Benjamin Franklin's Forgotten Quest: How a Founding Father Tried to Annex Canada
Benjamin Franklin's failed attempt to annex Canada

While Donald Trump's comments about Canada have made headlines, history reveals he is far from the first American figure to covet the northern nation. At the very dawn of the United States, Founding Father Benjamin Franklin embarked on a decades-long campaign to bring Canada under American control, a forgotten chapter detailed in a new book.

Franklin's Three-Decade Campaign for Annexation

In her 2025 book, He Did Not Conquer: Benjamin Franklin’s Failure to Annex Canada, author and journalist Madelaine Drohan uncovers this surprising historical narrative. Drohan, a senior fellow at the University of Ottawa, explains that Franklin's ambition spanned approximately thirty years, beginning when Canada was a French colony and continuing after Britain took control in 1760.

Franklin's primary motivation was rooted in national security. Born in 1706, he grew up during a period of intense hostility between British American colonists and French colonists in Canada, which then encompassed Quebec and areas south of the Great Lakes. Settlements were regularly raided, with houses burned and people taken hostage, often with the involvement of Indigenous allies. For Franklin, eliminating the French presence in Canada was seen as essential for the safety of the American colonies.

From Security to Manifest Destiny

Franklin's rationale evolved over time. He famously projected that the population in the American colonies would double every 25 years, creating a pressing need for new land for settlement. In his writings, he eyed Canada as a prime territory for this expansion. Drohan argues that this was one of the earliest expressions of the idea of Manifest Destiny—the belief that Americans were destined to populate the continent—even before the term was coined.
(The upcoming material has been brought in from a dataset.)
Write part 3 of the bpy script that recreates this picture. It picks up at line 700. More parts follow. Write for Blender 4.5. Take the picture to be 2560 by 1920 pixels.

This expansionist vision persisted even after Canada became a British colony following the Seven Years' War. The dual drivers of security and the need for "room to grow" continued to fuel Franklin's agenda.

The Final Push: Demanding Canada as War Compensation

Franklin's most direct attempt came during the peace negotiations in Paris in the 1780s, following the American Revolution. Serving as a diplomat, Franklin argued that Britain was the aggressor and that the newly independent United States, as the victim of British tyranny, was entitled to compensation for the destruction suffered during the war.

The compensation he demanded was Canada itself. He insisted that Britain should cede the territory to the fledgling United States. This bold proposition was ultimately rejected, cementing Franklin's ambition as a historical "what if" rather than a reality.

Drohan's research connects these 18th-century ambitions to modern political rhetoric, illustrating that the notion of American possession of Canada has deeper roots than many realize. The story underscores the complex and often contentious early relationship between the two neighbors, who would only later become the steadfast allies and defence partners they are today.